K-1 Distributions and State Taxes

I bought shares in a limited partnership last year, and have received the K-1's to do the state tax returns.  All states are reporting a loss. After reading a few posts here, I understand that I don't have a requirement to file Non-Resident Tax Return in the states that have losses (unless the state specifically says to). However, after contacting one of the states, their department of revenue stated that, if I wanted to claim passive activity losses later, that I have to file a tax return for every previous year in which I had losses that I am claiming.

 

Question #1: Do I truly have to file a state tax return every year I have losses (Non-Resident)?
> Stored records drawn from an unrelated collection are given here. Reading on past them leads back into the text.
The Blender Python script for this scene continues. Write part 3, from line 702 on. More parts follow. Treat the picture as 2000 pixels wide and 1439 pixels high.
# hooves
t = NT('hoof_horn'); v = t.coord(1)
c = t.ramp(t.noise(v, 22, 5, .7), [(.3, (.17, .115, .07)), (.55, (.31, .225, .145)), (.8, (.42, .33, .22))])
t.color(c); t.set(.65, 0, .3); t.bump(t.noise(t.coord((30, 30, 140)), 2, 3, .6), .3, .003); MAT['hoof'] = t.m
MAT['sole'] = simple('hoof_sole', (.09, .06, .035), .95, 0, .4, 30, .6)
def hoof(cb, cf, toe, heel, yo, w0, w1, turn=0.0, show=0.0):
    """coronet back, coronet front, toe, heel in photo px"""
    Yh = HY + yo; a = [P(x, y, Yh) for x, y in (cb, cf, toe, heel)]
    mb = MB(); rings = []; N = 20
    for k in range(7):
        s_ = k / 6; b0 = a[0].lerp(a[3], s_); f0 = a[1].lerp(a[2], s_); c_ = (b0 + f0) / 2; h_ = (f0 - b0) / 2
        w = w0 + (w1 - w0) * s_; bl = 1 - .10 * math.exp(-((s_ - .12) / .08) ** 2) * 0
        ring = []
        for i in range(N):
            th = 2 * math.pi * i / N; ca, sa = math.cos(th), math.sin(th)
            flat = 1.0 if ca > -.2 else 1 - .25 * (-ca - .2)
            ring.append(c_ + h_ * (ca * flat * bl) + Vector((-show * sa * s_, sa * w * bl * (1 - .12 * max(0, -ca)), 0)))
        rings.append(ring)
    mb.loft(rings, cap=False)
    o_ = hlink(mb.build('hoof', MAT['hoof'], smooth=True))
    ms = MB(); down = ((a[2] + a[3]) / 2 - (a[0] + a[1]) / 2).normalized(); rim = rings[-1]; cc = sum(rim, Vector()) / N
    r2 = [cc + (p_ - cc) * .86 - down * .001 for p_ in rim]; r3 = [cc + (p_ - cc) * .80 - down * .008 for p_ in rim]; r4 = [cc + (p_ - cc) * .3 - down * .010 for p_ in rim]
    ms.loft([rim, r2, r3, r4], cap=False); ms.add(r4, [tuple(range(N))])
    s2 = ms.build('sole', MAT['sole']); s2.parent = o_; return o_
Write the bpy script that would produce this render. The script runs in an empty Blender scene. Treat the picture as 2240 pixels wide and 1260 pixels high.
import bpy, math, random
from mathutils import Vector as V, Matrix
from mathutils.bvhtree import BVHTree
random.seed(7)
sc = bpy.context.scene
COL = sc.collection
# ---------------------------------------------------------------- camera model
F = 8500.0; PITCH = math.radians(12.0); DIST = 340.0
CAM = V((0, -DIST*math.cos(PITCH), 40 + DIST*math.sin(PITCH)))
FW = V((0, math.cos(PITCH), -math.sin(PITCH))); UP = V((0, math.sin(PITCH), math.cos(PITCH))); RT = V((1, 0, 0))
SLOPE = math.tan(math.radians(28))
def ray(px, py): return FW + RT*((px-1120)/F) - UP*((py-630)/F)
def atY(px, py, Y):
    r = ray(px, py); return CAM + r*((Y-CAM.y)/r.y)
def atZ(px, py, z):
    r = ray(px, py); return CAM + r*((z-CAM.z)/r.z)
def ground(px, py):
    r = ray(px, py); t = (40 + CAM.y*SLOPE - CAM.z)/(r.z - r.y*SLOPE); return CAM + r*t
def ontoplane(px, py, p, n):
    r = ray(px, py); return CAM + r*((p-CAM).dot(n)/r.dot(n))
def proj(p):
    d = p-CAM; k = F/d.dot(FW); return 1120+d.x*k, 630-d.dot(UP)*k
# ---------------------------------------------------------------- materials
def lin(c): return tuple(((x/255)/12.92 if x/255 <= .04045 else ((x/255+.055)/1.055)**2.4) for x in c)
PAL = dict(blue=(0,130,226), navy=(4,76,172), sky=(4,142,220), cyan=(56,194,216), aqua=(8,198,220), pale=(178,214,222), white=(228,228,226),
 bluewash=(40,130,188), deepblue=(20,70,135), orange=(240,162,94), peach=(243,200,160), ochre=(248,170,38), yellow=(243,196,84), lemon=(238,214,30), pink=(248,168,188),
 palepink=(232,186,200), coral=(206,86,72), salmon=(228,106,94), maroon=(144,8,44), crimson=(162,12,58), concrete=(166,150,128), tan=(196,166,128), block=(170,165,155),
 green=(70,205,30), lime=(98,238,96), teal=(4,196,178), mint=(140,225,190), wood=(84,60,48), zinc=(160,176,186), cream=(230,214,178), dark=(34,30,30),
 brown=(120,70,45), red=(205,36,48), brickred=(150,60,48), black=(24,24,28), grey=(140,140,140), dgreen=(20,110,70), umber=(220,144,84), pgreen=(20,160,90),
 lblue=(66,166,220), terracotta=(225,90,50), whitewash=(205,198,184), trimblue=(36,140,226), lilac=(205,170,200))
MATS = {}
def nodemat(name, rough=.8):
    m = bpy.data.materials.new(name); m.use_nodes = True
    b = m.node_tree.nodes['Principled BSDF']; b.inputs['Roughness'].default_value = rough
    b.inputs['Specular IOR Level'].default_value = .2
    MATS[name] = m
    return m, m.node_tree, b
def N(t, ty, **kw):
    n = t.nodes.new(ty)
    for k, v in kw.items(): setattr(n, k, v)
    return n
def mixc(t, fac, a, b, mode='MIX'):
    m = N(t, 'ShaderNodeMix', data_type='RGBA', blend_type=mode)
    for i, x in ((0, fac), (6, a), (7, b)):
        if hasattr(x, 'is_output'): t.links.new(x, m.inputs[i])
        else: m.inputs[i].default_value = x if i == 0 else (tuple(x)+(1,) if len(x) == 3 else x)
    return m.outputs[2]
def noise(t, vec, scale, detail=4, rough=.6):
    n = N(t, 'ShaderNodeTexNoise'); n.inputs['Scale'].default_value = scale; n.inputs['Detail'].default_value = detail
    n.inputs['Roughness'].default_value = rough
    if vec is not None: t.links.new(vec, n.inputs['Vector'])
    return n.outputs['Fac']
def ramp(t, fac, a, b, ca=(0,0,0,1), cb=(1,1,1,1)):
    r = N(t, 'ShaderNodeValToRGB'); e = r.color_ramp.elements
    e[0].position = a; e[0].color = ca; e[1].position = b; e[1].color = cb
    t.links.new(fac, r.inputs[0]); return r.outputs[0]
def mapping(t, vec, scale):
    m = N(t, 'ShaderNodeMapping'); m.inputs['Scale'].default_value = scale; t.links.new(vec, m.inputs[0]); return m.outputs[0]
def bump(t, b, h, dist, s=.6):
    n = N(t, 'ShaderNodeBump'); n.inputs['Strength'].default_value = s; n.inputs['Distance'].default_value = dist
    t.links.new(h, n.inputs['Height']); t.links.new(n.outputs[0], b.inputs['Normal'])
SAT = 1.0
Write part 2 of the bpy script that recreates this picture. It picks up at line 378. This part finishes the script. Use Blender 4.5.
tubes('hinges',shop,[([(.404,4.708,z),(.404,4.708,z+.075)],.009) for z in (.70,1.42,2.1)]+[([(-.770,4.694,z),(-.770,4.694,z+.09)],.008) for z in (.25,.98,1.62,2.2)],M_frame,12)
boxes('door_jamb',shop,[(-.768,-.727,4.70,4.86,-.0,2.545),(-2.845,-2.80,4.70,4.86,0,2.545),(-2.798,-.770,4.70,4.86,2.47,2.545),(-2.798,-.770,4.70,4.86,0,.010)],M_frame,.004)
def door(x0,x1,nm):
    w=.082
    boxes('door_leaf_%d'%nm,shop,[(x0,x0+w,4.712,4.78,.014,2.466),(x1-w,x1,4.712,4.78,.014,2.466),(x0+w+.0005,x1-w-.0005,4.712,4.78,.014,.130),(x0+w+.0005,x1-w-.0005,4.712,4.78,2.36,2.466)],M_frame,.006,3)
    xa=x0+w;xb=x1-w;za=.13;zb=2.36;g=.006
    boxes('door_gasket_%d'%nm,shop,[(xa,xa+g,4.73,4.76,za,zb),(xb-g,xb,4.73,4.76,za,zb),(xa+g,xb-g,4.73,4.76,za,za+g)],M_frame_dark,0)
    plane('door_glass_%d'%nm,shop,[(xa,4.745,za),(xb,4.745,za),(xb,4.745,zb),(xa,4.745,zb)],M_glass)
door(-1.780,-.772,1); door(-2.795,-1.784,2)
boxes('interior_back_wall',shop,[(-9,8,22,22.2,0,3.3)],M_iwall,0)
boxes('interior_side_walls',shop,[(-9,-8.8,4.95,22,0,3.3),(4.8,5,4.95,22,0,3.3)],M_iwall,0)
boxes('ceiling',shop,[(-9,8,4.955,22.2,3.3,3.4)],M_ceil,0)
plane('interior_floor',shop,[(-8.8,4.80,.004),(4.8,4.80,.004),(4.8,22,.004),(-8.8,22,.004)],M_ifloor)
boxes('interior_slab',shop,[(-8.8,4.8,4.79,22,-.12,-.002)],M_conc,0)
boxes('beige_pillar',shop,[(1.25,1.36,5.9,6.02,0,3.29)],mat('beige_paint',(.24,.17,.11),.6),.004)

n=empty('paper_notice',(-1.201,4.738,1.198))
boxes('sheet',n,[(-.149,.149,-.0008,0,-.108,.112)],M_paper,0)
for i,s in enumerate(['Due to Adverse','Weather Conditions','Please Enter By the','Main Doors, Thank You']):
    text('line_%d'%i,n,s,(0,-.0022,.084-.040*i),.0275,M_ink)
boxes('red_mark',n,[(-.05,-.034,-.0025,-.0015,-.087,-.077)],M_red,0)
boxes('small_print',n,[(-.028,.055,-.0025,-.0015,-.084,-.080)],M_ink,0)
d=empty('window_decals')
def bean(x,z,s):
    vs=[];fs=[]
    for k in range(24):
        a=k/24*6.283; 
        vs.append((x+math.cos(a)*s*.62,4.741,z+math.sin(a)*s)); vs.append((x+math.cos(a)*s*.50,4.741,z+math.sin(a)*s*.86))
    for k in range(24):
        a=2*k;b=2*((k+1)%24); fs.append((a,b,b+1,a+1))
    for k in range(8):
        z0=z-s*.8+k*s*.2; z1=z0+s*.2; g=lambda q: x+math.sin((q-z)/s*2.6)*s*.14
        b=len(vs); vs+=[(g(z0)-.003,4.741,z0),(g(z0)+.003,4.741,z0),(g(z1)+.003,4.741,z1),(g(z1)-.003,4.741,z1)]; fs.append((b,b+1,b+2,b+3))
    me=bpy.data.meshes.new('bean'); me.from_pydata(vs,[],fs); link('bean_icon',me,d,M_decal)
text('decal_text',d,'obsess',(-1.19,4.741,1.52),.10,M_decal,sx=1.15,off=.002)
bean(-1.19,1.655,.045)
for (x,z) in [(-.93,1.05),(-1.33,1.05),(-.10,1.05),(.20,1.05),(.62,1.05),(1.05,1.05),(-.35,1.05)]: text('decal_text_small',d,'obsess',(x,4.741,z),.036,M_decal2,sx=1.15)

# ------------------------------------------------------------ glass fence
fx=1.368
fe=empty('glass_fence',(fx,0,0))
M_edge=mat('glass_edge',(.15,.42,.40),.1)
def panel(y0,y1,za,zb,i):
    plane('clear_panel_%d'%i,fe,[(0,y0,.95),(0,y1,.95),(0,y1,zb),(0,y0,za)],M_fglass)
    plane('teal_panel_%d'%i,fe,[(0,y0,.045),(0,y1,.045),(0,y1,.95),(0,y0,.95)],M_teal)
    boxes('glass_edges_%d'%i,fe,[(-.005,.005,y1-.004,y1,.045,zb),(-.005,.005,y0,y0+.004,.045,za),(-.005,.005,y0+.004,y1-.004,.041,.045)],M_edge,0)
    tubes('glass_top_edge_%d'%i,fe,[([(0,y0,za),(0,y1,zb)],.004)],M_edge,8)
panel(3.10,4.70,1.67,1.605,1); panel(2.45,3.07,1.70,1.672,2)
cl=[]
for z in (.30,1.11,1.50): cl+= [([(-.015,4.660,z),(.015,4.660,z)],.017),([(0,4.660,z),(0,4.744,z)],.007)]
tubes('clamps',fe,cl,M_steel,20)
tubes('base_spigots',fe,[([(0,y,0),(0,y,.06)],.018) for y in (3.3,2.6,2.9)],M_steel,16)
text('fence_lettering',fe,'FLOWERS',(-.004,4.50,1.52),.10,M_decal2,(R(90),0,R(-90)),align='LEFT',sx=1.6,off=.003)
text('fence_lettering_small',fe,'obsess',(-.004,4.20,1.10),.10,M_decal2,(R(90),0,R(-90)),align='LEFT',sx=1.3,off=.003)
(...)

Why wouldn't I just file a tax return in the year I have income (vice loss), and include all of the previous years' K-1's showing my passive activity losses?

 

Another issue: For one of my state's K-1, in particular, it says I had a Distribution ($1). However, my K-1 for my state of residence shows Distributions in the amount of $580, which equals the Distributions listed on my Federal K-1.

 

Question #2: How can my state of residence K-1 show Distributions equal to what is listed on my Federal K-1, with other states also showing Distributions greater than zero?

 

Question #3: Am I required to report the Distributions on my Non-Resident state tax returns? If so, how/where would that get reported (the K-1 instructions state to not report this in taxable income)?